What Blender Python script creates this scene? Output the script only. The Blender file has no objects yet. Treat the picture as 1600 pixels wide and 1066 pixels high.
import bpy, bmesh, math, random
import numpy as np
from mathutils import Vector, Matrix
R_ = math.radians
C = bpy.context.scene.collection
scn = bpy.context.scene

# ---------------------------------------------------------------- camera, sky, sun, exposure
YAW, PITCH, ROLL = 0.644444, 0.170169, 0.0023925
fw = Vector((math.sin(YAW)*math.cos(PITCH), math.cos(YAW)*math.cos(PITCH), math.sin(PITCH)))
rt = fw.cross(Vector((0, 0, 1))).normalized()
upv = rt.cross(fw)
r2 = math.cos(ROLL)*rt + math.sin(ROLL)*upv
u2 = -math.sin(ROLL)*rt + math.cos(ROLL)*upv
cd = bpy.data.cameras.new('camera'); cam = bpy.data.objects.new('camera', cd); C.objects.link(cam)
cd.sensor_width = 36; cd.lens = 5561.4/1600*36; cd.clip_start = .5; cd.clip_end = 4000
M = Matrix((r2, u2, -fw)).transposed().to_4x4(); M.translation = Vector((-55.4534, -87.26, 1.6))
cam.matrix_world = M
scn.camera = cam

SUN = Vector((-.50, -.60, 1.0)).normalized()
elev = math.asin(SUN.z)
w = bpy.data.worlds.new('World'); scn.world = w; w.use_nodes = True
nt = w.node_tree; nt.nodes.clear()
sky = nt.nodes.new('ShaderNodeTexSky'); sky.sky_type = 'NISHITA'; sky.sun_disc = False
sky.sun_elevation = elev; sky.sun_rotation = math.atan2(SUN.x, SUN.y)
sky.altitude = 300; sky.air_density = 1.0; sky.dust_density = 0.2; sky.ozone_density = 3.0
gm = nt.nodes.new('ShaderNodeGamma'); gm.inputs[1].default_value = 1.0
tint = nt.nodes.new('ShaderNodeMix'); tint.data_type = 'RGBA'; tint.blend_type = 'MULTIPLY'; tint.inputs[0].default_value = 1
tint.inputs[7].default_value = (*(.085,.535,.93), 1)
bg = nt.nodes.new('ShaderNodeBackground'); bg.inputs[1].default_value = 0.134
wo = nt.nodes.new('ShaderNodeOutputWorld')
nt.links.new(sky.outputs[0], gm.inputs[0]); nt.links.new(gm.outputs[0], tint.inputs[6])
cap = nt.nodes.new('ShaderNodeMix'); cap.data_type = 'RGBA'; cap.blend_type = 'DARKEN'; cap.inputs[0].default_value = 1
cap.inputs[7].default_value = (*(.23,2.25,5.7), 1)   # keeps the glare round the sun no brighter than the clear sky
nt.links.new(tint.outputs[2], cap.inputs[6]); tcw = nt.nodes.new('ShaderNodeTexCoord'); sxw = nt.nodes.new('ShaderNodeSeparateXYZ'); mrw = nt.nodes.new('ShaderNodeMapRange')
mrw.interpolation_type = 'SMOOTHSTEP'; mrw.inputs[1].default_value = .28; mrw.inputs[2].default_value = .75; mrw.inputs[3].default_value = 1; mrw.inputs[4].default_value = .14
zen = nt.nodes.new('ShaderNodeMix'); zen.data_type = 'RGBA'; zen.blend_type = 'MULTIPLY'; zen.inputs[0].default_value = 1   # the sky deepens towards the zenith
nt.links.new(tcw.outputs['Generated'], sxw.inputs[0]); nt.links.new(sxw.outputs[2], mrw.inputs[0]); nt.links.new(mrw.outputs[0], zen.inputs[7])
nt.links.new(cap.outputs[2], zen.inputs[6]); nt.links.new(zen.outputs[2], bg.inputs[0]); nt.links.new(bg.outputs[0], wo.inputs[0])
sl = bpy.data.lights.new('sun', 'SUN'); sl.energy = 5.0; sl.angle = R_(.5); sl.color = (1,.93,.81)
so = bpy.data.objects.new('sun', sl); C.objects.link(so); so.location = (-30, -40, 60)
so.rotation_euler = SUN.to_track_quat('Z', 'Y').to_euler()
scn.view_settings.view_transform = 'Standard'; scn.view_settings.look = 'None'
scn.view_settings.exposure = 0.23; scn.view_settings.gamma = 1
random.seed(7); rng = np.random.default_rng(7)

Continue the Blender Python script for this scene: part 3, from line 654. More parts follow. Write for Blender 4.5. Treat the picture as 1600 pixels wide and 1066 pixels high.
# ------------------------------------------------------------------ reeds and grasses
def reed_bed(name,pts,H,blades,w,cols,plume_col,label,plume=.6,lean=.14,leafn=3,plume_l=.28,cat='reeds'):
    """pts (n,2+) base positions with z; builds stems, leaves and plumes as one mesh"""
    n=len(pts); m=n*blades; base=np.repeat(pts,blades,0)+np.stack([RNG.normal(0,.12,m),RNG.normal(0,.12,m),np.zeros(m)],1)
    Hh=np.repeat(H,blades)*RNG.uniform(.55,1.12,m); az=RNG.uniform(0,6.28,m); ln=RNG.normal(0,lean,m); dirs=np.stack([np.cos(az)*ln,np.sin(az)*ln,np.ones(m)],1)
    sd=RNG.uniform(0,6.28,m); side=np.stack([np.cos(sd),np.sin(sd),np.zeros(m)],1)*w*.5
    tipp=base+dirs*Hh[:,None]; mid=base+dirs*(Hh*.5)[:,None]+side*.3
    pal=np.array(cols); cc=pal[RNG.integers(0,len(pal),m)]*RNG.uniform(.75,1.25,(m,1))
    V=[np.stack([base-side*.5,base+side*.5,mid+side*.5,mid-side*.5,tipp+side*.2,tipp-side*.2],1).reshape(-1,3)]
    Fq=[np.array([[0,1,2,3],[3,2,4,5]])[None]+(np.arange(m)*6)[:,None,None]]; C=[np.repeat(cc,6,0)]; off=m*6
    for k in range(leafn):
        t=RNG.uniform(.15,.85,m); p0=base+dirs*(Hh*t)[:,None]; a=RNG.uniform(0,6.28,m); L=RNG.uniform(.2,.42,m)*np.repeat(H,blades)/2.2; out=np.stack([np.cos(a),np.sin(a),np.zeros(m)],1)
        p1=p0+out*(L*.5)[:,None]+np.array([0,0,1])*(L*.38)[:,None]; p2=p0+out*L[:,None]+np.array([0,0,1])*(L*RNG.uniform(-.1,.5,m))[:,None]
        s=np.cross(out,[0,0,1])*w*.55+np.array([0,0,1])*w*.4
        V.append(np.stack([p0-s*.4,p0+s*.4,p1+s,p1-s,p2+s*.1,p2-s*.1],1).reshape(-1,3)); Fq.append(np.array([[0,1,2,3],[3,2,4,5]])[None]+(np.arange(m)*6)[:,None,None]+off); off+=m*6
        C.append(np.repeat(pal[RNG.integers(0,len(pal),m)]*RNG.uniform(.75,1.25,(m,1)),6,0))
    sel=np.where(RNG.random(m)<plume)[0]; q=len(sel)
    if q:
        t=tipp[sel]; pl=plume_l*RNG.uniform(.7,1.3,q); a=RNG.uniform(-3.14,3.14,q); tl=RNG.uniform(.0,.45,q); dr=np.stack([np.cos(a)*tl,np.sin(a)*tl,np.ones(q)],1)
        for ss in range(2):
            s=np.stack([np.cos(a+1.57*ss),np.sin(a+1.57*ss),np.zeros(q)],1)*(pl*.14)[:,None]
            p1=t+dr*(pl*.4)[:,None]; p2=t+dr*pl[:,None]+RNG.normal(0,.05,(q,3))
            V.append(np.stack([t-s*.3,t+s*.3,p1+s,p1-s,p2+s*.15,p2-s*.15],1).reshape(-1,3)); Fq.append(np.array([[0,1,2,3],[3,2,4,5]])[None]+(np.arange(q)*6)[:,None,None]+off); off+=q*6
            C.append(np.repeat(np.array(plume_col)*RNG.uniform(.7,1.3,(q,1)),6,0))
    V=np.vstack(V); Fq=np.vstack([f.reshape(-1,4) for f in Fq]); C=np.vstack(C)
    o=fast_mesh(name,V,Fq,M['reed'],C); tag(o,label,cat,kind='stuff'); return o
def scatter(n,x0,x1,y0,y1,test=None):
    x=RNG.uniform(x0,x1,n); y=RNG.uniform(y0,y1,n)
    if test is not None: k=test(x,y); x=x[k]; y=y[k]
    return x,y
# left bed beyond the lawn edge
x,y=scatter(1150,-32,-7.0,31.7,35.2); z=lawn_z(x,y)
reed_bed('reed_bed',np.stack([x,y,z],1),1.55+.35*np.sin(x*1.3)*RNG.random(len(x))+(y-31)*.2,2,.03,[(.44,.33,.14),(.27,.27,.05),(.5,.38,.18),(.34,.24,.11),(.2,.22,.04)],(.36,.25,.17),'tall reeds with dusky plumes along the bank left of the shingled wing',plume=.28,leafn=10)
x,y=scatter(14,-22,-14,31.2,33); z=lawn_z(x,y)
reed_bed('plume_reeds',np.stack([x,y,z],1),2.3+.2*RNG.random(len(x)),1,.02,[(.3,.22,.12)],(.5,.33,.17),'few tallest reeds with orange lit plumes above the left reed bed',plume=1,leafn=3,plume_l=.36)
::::
State how many lines above include the word "from", and nothing more.

2